She's Everything
- Aishwarya Pai
- Jul 23, 2023
- 4 min read
It has been a good minute since I could center myself enough to sit and write. At one point I had what seemed like the worst week of my life (it wasn't) and took a walk by the bay just to breathe. Telling myself to breathe, it’s as much mine as it is anyone’s right to breathe. And ran right into a shoot – yes, a video shoot set. A local film company wanted to get a sunset shot of a crowd coming together singing, I was handed lyrics on a sheet and told to join and pretend there is no camera (did NOT do a good job at that). It was a good high, a bunch of 100-200 strangers just coming together to sing in chorus.
I am strong.
I am different.
Unique in every way.
I won’t lie, this cheesy Hallmark movie-ish experience did make me feel a bit better – better than eating junk food and drinking expensive coffees did.
Just like that, the weeks changed, problems that seemed unsurmountable were put behind. Most of my friends, in my age group, are on the same boat, just in different seas – if that makes sense. It seems all my friends in Bangalore are going to Cubbon Park to read books on the weekend, all my friends in Mumbai are going to Marine Drive to soak the Bombay charm. And where do I go? Unfortunately, my tribe here for these few months has flown back to India, having successfully completed their research internship (not because I drove them away, that only happened to my music teachers). My mother and sister are very secure in spending time by themselves; they can do it for hours, weeks, decades even. I tried my best to explore a few places myself and learnt that I have an overpowering need to comment and that requires other people to share that experience with me.

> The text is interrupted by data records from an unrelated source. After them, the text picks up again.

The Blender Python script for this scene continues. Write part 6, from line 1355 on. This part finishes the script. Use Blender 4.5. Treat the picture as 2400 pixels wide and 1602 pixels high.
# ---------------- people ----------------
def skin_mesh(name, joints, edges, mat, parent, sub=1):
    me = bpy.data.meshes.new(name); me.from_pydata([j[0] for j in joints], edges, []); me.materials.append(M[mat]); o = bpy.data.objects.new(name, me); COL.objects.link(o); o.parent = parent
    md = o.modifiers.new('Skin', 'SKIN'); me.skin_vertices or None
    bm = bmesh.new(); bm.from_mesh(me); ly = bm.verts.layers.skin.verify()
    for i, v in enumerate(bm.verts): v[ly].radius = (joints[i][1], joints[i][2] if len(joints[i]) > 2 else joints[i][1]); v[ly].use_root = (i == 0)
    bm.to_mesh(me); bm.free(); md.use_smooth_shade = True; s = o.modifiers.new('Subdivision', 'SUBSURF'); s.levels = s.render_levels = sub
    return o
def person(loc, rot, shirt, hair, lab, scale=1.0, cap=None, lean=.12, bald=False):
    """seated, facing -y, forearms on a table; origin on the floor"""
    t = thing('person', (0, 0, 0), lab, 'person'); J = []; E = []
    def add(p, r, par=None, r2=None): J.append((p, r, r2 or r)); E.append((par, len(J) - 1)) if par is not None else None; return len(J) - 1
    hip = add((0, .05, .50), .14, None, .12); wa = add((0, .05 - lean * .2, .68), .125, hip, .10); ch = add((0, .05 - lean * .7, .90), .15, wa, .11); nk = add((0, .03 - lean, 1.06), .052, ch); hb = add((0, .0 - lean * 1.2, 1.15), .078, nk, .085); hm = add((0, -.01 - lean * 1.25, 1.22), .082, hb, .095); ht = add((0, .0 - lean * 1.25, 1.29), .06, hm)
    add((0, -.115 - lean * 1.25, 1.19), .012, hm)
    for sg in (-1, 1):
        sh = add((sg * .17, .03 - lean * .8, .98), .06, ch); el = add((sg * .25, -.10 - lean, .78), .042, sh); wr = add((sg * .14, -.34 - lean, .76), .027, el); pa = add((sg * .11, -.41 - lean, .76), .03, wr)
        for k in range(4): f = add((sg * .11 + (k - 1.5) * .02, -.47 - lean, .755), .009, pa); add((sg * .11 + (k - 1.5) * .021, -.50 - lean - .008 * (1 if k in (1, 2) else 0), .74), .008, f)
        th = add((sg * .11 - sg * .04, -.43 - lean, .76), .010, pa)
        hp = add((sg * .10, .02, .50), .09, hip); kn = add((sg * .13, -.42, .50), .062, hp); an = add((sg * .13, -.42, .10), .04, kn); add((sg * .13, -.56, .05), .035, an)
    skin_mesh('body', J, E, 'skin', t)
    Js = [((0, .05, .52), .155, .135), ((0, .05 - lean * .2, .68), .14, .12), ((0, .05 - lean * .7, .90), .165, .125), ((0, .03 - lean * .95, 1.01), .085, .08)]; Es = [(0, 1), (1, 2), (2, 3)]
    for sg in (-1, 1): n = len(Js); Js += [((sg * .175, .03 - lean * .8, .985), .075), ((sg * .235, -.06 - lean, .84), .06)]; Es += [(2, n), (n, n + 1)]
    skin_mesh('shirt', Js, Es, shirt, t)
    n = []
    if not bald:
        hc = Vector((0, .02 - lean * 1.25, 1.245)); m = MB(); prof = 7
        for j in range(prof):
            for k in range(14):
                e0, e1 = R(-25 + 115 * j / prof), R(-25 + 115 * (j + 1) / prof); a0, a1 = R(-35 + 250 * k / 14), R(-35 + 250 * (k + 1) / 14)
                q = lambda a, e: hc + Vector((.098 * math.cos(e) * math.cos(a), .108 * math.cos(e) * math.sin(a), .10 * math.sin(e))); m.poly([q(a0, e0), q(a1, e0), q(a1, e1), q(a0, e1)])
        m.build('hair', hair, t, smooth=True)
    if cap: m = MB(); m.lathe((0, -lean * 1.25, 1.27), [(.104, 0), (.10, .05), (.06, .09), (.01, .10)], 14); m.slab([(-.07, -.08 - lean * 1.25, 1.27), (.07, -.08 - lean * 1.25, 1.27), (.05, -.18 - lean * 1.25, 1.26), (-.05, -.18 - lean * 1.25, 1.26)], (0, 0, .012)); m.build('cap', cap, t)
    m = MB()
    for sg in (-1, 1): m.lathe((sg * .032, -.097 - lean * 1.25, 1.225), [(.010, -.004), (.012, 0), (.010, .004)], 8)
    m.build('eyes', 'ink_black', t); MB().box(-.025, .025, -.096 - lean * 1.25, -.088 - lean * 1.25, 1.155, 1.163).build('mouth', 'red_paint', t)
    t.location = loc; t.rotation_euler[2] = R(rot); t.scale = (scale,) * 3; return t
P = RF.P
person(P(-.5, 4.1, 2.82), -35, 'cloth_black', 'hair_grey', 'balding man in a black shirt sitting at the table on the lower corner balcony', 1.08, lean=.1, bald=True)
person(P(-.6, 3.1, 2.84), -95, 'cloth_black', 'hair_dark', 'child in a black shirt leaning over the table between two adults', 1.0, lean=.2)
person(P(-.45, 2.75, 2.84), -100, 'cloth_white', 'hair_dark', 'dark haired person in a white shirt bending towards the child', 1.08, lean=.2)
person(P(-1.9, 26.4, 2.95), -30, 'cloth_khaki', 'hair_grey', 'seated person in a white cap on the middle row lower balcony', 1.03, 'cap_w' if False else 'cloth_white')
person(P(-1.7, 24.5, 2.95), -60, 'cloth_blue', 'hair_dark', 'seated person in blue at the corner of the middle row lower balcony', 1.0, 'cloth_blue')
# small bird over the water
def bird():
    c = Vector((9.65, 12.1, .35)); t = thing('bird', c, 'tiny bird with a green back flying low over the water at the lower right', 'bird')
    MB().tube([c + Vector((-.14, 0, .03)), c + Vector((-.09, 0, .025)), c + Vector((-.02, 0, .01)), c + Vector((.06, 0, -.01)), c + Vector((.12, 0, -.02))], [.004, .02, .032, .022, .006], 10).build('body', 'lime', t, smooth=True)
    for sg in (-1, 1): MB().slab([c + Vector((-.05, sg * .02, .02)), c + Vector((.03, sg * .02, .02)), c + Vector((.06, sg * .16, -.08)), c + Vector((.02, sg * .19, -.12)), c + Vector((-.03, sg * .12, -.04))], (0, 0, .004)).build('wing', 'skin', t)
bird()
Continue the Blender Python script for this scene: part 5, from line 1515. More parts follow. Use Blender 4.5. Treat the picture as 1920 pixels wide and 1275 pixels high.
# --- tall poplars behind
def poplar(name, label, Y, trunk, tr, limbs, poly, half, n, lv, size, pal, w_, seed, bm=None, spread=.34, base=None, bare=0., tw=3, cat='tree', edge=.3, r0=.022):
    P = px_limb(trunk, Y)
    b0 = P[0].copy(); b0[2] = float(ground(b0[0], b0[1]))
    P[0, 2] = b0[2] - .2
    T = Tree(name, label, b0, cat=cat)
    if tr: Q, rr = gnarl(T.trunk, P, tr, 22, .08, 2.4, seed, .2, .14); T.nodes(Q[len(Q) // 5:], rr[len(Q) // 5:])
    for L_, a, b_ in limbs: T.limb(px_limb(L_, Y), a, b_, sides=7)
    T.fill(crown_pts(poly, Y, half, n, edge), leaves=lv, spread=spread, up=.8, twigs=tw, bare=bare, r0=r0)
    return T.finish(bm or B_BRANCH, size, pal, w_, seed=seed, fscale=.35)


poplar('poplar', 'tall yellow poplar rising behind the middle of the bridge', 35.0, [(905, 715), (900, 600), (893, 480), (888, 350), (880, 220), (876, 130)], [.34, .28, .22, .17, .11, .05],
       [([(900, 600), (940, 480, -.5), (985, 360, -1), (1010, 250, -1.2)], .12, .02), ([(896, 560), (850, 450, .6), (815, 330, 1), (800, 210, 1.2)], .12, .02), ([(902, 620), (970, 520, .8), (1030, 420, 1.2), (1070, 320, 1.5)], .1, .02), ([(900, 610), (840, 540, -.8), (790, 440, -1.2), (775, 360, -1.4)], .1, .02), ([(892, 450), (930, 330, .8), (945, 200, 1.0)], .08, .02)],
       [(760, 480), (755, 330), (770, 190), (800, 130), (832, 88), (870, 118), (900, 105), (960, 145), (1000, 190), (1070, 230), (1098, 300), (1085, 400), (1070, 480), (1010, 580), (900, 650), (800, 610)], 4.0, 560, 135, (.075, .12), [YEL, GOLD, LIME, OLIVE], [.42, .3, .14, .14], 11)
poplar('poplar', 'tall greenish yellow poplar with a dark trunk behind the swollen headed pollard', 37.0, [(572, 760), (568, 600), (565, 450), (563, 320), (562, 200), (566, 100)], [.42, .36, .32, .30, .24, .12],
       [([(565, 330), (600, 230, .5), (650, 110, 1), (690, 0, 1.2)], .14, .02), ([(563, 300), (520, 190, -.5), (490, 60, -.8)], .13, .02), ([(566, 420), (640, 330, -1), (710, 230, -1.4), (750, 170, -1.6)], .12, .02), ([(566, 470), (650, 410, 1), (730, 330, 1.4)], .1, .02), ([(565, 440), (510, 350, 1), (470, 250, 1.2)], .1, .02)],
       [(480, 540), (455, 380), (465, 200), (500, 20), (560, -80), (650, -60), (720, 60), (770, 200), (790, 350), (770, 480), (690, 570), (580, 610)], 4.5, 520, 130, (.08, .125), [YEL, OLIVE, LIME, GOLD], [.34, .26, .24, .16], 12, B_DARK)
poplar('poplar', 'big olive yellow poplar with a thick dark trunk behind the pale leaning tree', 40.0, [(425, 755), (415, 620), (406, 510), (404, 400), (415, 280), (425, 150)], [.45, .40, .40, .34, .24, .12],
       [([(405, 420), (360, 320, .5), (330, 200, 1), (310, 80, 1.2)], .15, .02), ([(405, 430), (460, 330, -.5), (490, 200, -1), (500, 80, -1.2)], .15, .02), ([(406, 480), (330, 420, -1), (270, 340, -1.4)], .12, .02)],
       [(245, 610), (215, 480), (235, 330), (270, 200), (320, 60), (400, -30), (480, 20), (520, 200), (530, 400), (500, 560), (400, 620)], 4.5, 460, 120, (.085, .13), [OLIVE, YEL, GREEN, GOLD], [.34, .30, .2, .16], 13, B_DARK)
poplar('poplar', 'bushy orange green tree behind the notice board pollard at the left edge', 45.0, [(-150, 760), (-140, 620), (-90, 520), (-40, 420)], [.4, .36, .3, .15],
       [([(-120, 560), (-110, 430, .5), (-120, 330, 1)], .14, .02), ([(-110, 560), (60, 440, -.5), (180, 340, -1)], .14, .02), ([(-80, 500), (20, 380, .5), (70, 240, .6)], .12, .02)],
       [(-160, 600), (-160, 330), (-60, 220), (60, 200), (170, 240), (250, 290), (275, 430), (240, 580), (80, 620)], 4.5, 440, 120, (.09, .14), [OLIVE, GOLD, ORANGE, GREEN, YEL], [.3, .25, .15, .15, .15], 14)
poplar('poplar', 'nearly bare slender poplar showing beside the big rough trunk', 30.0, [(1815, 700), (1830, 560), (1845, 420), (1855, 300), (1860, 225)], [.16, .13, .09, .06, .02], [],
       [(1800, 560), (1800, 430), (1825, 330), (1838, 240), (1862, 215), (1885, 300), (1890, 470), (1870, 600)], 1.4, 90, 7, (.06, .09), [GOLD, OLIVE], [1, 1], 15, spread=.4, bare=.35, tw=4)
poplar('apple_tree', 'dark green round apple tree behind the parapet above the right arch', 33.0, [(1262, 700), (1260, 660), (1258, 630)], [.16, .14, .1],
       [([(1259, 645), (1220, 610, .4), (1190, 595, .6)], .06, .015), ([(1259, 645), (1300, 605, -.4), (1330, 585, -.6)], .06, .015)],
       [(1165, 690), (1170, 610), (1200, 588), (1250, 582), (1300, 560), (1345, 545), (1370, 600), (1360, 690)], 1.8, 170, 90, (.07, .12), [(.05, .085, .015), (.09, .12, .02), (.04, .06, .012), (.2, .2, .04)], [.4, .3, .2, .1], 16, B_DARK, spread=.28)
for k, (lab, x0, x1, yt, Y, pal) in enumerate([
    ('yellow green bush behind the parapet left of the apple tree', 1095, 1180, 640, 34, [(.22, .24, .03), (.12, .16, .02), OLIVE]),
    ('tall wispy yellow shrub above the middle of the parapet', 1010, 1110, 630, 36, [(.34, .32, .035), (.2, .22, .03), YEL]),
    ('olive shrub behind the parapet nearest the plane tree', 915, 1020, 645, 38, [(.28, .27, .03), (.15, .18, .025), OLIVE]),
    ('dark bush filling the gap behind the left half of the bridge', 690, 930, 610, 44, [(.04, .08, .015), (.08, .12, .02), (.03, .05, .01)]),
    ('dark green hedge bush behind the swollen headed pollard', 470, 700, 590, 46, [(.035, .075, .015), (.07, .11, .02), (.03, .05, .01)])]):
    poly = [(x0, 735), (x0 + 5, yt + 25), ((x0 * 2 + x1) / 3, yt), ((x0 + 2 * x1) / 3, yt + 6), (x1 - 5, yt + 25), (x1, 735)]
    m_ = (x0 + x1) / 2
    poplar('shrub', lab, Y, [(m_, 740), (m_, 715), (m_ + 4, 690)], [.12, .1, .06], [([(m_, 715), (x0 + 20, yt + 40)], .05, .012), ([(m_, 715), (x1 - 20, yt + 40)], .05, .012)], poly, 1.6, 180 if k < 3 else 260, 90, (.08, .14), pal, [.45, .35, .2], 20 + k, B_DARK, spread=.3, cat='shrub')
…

Of course, I am grateful for having my own home, my own little safe space to crash into after long workdays. I enjoy the solace when I need it, but more often than not I don’t. It made me wonder how our grandparents do it, living by themselves, stuck within a room due to their poor health. Just watching the day and world go by outside their doors and windows; they were probably active, productive, and centre of the house at one point in time – and now they are just a presence. It scares me, how will I survive that? What will I have achieved by then? “You are too young, just make some dough for now” says my father’s friend whose lovely family I visited. His daughters are still in school and watching them bicker made me miss my own life of shelter; of having parents who decided everything for me, where I just had to wake up and show up. It’s strange to be looking forward and backward at the same time – gives you a headache, if you think too much.
When we were young, my sister and I used to plan our Barbie doll purchases. Our parents pampered us with opportunities, love and support – but we were not handed toys at whim. It cost about Rs. 500 in those days for one doll, not a small sum, and had to be strategically planned across both our birthdays so that we made the most of new releases. Sitting down under the tamarind tree in our grandmother’s farm and making this game-plan before the school year started was one of the few times my sister and I got along. So, when the Barbie movie released, I was excited. It carried a lot of nostalgia with it. It was from Greta Gerwig, so I knew it would be empowering. No spoilers, but that was all it was unfortunately.
Maybe I expect too much? I was recently told by a colleague that she has also become like me, very “word that rhymes with banal” about the detailing and formatting of her emails. It took me a second to process what sounded like a compliment; well, I was not known as the fun senior head girl or fun coordinator anyway. I remember doing a survey in one MBA class and coming up with “benevolent autocrat” as my leadership style. I don’t really think it’s a good trait, but hey, it gets stuff done. Benevolent autocrat describes exactly a math teacher I had in school, he was so good he didn’t fake teach during school inspections. He was strict, terrifying – and yet he would explain sums as many times as it took every kid in the class to get it. I wonder how he is doing; some silly rule of schoolteachers not being allowed to take private tuitions meant he left his job – a job he was amazing at, only because he wanted to earn some income over what must have been measly schoolteacher pay.
Karma doesn’t seem too visible sometimes, does it? Once in 12th grade, our school needed a new Business Studies teacher, and a young lady came to take a mock class. She was decent enough; she was trying her best even though her English wasn’t polished. When the usual teacher came in to get our feedback, the whole class was okay – except for this group of girls who mocked her teaching and her accent, and said “she never ever could do this, you are putting our education at risk”. Maybe they didn’t know she had already rented a place near our school to move her husband and child, she probably was the main earner trying desperately to get a stable job. Somehow, I never can wrap my head around disrespecting a teacher, however bad they may be (of course I don’t mean the criminal ones). She didn’t get the job; I sometimes wonder what became of her too. And I definitely wonder how far in life those girls would get.
Anyway, with claustrophobia and Karma as the topics of discussion today, I have an upcoming 18-hour flight to NYC. I am excited, my friends and colleagues are even more excited. I will probably, no definitely, be as touristy as one can get – living and breathing every movie and TV show I have loved. My parents think I see the world with rose-tinted glasses anyway, maybe I’ll be proven right for once. I hope.